Mitropa Cup et Coupe internationale européenne, ancêtres de la C1 et de l’Euro

Qu’à cela ne tienne, les voisins danubiens poursuivent leur étroite collaboration et vont être à l’origine des premières compétitions européennes. En 1927 naît en effet la Coupe Mitropa, tournoi réunissant les meilleurs clubs d’Europe centrale. Au départ, seuls les deux premiers des championnats d’Autriche, de Hongrie, de Tchécoslovaquie et de Yougoslavie y prennent part. Puis, au fil des ans, la Roumanie, la Suisse et même l’Italie y font participer les mieux classées de leurs équipes. Malgré la création, en 1955, de la Coupe des clubs champions européens (actuelle Ligue des Champions), la Mitropa Cup ne disparaît qu’en 1992, à cause du conflit yougoslave.

Créateur de cette première coupe d’Europe des clubs de l’histoire, l’Autrichien Hugo Meisl met également en place, toujours en 1927, la Coupe internationale européenne. Les cinq participants (Italie, Yougoslavie, Hongrie, Autriche et Suisse) s’affrontent au sein d’une poule unique, par matches aller et retour. Ferenc Puskás, Giuseppe Meazza ou encore Matthias Sindelar comptent parmi les vainqueurs de cette Coupe internationale, qui laisse place, en 1960, au Championnat d’Europe des Nations. Il n’est ainsi pas exagéré de dire que les deux compétitions organisées à partir de 1927 ont servi de base de lancement à ce que l’on appelle aujourd’hui la C1 et l’Euro.

© Domaine public
L’équipe de la Juve en 1934 pour un match de Mitropa Cup.

Au sommet pendant les années 30

Enfin, l’Autriche et la Hongrie ont toutes deux atteint un pic dans leurs résultats dans les années 1930. Du côté des « Rot-Weiss-Rotten », Hugo Meisl (encore lui) connaît une période faste à la tête de la Wunderteam, qui remporte la Coupe internationale européenne (1932), prend la quatrième place du Mondial 1934 et glane une médaille d’argent aux JO de Berlin (1936). Déçue de n’avoir pas été choisie pour accueillir la Coupe du monde en 1930, la sélection hongroise ne se rend pas en Uruguay. En 1938, les coéquipiers de Gyula Zsengellér se hissent jusqu’en finale du tournoi, où ils perdent contre l’Italie (2-4). Une performance uniquement rééditée en 1954, avec le « onze d’or » magyar de Puskás, Kocsis et consorts. En 1938, l’Anschluss met un terme brutal à l’aventure de la Wunderteam, dont les meilleurs membres sont contraints de porter le maillot allemand. En Hongrie, l’antisémitisme croissant oblige de nombreux joueurs d’obédience juive à raccrocher les crampons. C’est la fin d’une ère prospère et le début d’une autre, bien plus sombre.
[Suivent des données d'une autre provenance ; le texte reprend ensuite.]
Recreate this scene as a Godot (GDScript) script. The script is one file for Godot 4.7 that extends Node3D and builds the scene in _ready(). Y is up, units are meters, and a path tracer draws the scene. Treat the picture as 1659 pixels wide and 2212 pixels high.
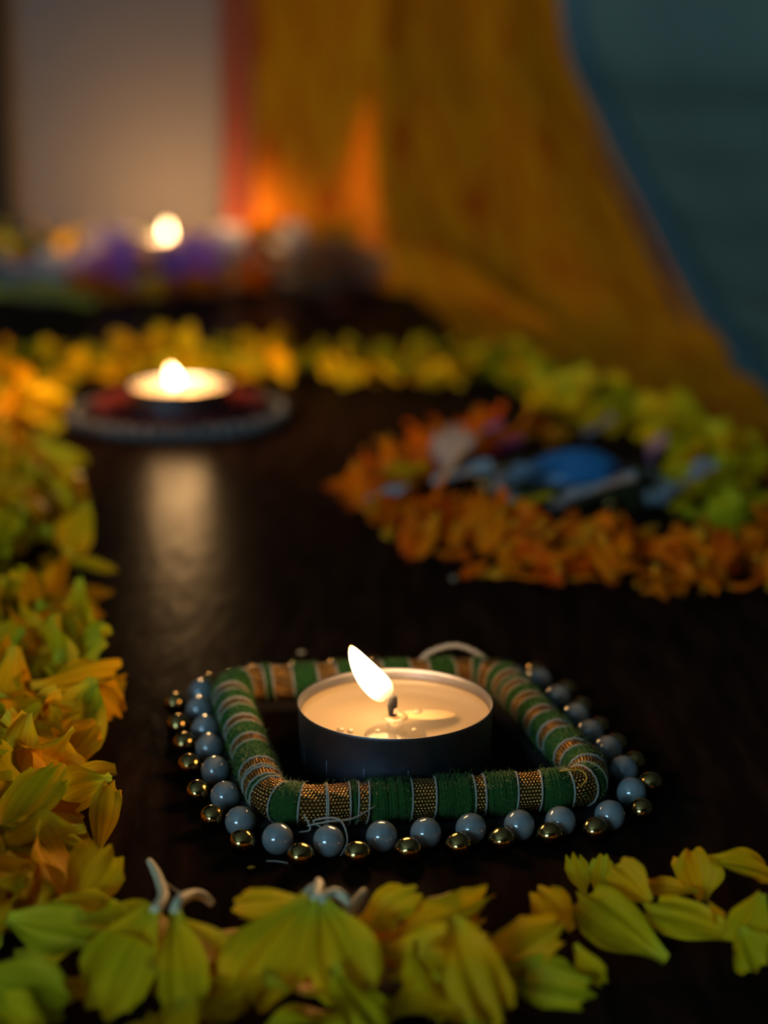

En 1945, l’Europe est, une nouvelle fois, complètement chamboulée. Rapidement séparés par le rideau de fer, Guerre froide oblige, Hongrois et Autrichiens se rencontrent beaucoup moins fréquemment que par le passé – 82 de leurs 136 oppositions ont eu lieu entre 1902 et 1937. La dernière édition de la Coupe internationale européenne traîne d’ailleurs en longueur, les équipes rencontrant des difficultés pour voyager d’un pays à l’autre. Débutée en 1954, elle ne s’achève en effet que six ans plus tard, en 1960. Malgré tout, AutricheHongrie reste l’une des affiches les plus importantes du football mondial, au regard du nombre de matches disputés. Elle est uniquement devancée, dans ce classement, par Argentine – Uruguay.

Grands classiques au début du XXe siècle, les affrontements entre les deux voisins d’Europe centrale sont ensuite devenus de plus en plus rares, puisque le dernier match officiel entre ces équipes remonte à avril 1985, dans le cadre des qualifications pour le Mondial 1986. Les spectateurs présents dans les travées du Stade de Bordeaux en ce mardi 14 juin 2016 devront, néanmoins, garder à l’esprit qu’ils assistent au 137e épisode d’une rivalité vieille de 114 ans. Rivalité opposant deux protagonistes qui ont été, d’une certaine manière, de véritables précurseurs du football européen.